STORED DATA:
○ ○ ○ ○ ○
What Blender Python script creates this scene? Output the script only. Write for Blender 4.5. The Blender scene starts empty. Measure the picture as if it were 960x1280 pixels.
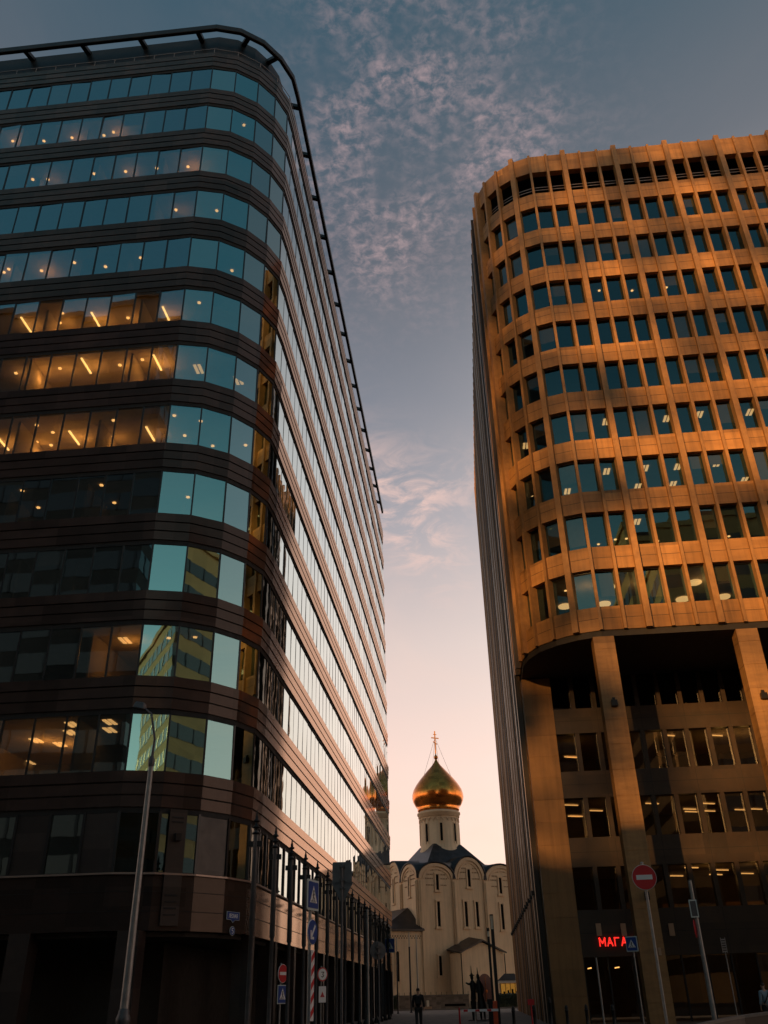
○ ○ ○ ○ ○
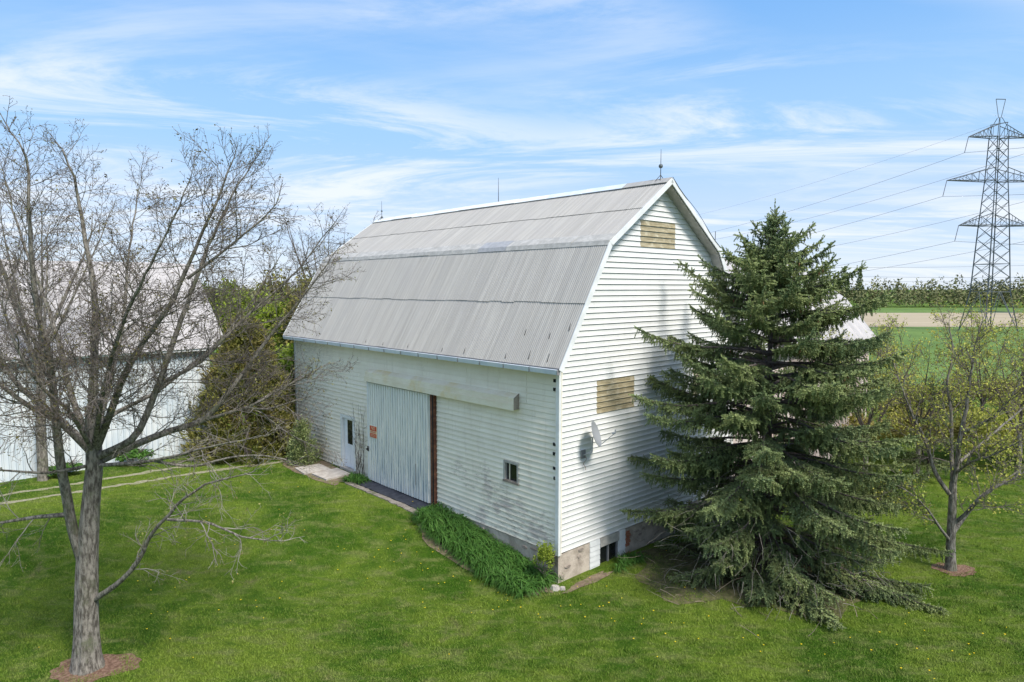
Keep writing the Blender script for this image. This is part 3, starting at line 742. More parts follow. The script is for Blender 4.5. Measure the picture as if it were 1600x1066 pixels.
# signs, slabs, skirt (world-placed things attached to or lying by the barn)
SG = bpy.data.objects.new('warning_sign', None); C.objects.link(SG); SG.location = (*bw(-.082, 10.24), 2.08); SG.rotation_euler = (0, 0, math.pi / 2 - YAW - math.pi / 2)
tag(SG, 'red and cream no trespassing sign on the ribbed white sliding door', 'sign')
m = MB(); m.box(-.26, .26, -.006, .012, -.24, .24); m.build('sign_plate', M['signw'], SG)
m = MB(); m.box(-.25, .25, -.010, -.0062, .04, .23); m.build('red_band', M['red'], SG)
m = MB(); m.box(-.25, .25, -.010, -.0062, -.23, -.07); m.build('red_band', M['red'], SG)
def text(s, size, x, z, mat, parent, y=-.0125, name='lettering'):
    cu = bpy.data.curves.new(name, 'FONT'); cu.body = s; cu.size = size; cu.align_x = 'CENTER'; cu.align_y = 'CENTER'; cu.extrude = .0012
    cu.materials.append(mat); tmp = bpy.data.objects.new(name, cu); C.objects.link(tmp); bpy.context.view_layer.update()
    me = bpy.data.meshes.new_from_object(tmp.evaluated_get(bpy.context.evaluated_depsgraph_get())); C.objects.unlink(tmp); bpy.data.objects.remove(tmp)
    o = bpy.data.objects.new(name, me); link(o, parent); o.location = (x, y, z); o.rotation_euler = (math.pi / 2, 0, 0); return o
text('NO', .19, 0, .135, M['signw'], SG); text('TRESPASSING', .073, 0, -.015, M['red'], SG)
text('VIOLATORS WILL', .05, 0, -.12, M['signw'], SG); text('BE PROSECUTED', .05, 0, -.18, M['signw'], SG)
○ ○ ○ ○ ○
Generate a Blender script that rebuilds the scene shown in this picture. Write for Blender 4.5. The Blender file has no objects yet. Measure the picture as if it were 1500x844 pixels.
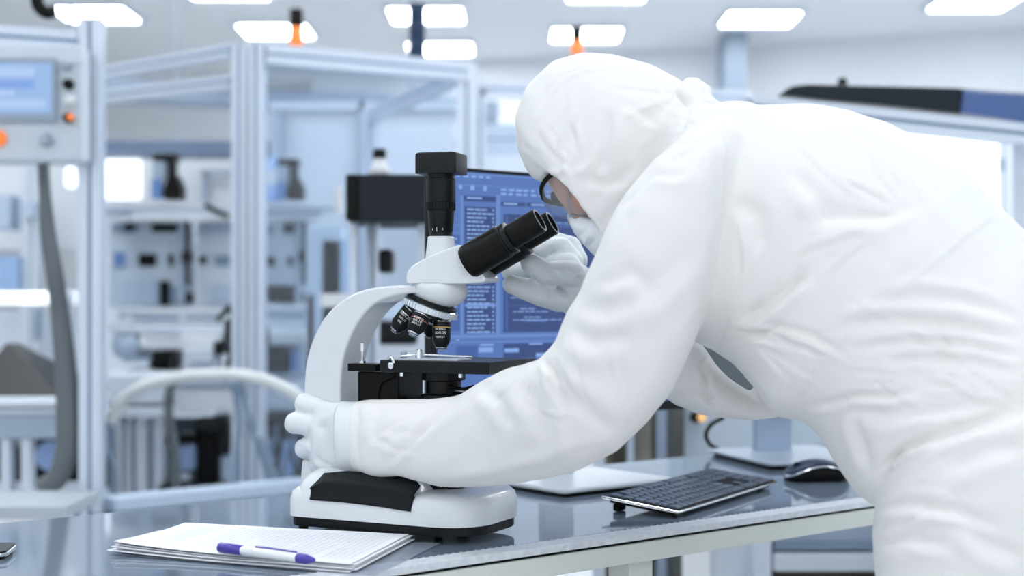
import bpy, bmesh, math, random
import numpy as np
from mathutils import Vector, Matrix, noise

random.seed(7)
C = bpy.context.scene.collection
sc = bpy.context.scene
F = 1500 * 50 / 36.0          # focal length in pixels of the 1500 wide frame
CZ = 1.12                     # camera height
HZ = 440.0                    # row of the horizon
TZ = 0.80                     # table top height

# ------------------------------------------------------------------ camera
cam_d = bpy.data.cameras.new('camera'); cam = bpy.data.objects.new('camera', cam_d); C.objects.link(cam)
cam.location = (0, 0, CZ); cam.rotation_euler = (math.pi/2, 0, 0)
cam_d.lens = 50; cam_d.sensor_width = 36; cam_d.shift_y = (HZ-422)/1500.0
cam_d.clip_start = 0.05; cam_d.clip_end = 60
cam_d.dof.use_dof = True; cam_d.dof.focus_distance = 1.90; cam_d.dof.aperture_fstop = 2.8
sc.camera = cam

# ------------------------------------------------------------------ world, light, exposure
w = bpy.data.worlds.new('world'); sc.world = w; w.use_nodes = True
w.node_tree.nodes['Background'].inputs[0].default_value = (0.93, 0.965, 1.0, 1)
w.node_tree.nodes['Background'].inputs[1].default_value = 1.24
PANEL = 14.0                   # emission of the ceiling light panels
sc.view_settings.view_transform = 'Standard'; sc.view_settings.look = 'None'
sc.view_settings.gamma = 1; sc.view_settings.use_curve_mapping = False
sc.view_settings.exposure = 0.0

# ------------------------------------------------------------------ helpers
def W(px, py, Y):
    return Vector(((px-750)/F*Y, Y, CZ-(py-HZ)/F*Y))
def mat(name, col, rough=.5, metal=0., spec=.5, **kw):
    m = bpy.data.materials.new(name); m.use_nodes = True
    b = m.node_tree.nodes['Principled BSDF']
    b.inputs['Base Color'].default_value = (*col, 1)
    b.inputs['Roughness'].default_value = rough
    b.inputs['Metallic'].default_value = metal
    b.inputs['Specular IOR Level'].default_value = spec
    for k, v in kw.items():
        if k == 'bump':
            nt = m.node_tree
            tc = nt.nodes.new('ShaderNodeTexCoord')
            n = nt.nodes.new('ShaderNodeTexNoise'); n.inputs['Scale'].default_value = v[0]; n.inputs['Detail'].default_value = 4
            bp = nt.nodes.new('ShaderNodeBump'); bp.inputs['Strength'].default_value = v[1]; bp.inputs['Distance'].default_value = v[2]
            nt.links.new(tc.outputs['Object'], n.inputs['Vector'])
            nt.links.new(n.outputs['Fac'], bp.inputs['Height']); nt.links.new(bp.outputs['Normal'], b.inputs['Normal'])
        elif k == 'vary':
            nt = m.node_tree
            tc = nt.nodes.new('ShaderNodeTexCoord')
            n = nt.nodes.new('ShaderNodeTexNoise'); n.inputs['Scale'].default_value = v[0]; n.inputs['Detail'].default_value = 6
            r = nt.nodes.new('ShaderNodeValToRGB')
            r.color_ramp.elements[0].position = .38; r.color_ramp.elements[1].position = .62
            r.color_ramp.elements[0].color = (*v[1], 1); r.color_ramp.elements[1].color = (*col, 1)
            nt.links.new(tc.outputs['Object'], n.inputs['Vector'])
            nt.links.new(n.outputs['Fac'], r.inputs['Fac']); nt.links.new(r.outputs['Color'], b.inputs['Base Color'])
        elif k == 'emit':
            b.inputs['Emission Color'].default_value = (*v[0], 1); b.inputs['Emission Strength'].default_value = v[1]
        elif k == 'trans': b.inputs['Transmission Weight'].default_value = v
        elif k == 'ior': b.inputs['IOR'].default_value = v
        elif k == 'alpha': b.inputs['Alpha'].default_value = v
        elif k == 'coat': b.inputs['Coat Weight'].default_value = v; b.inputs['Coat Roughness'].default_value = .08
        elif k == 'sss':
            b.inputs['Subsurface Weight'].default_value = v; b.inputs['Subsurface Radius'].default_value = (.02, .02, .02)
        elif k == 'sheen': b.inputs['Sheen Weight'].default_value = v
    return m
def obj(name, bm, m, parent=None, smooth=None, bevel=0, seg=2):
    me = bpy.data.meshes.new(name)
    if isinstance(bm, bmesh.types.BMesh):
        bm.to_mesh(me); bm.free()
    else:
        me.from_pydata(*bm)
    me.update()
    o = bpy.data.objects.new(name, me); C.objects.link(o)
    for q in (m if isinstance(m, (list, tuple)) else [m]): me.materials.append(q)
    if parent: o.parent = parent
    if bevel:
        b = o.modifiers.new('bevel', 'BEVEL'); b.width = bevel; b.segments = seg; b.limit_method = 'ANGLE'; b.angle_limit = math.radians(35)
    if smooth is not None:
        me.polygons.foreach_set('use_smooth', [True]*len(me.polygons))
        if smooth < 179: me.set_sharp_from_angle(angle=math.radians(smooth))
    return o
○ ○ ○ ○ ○
EXERCISE AIM:
Start with the line that contains "Keep writing the" and end with the line that contains "text('VIOLATORS WILL', .05, 0, -.12, M['signw'], SG);"; give those lines again exactly, and no others.

RESULT:
Keep writing the Blender script for this image. This is part 3, starting at line 742. More parts follow. The script is for Blender 4.5. Measure the picture as if it were 1600x1066 pixels.
# signs, slabs, skirt (world-placed things attached to or lying by the barn)
SG = bpy.data.objects.new('warning_sign', None); C.objects.link(SG); SG.location = (*bw(-.082, 10.24), 2.08); SG.rotation_euler = (0, 0, math.pi / 2 - YAW - math.pi / 2)
tag(SG, 'red and cream no trespassing sign on the ribbed white sliding door', 'sign')
m = MB(); m.box(-.26, .26, -.006, .012, -.24, .24); m.build('sign_plate', M['signw'], SG)
m = MB(); m.box(-.25, .25, -.010, -.0062, .04, .23); m.build('red_band', M['red'], SG)
m = MB(); m.box(-.25, .25, -.010, -.0062, -.23, -.07); m.build('red_band', M['red'], SG)
def text(s, size, x, z, mat, parent, y=-.0125, name='lettering'):
    cu = bpy.data.curves.new(name, 'FONT'); cu.body = s; cu.size = size; cu.align_x = 'CENTER'; cu.align_y = 'CENTER'; cu.extrude = .0012
    cu.materials.append(mat); tmp = bpy.data.objects.new(name, cu); C.objects.link(tmp); bpy.context.view_layer.update()
    me = bpy.data.meshes.new_from_object(tmp.evaluated_get(bpy.context.evaluated_depsgraph_get())); C.objects.unlink(tmp); bpy.data.objects.remove(tmp)
    o = bpy.data.objects.new(name, me); link(o, parent); o.location = (x, y, z); o.rotation_euler = (math.pi / 2, 0, 0); return o
text('NO', .19, 0, .135, M['signw'], SG); text('TRESPASSING', .073, 0, -.015, M['red'], SG)
text('VIOLATORS WILL', .05, 0, -.12, M['signw'], SG); text('BE PROSECUTED', .05, 0, -.18, M['signw'], SG)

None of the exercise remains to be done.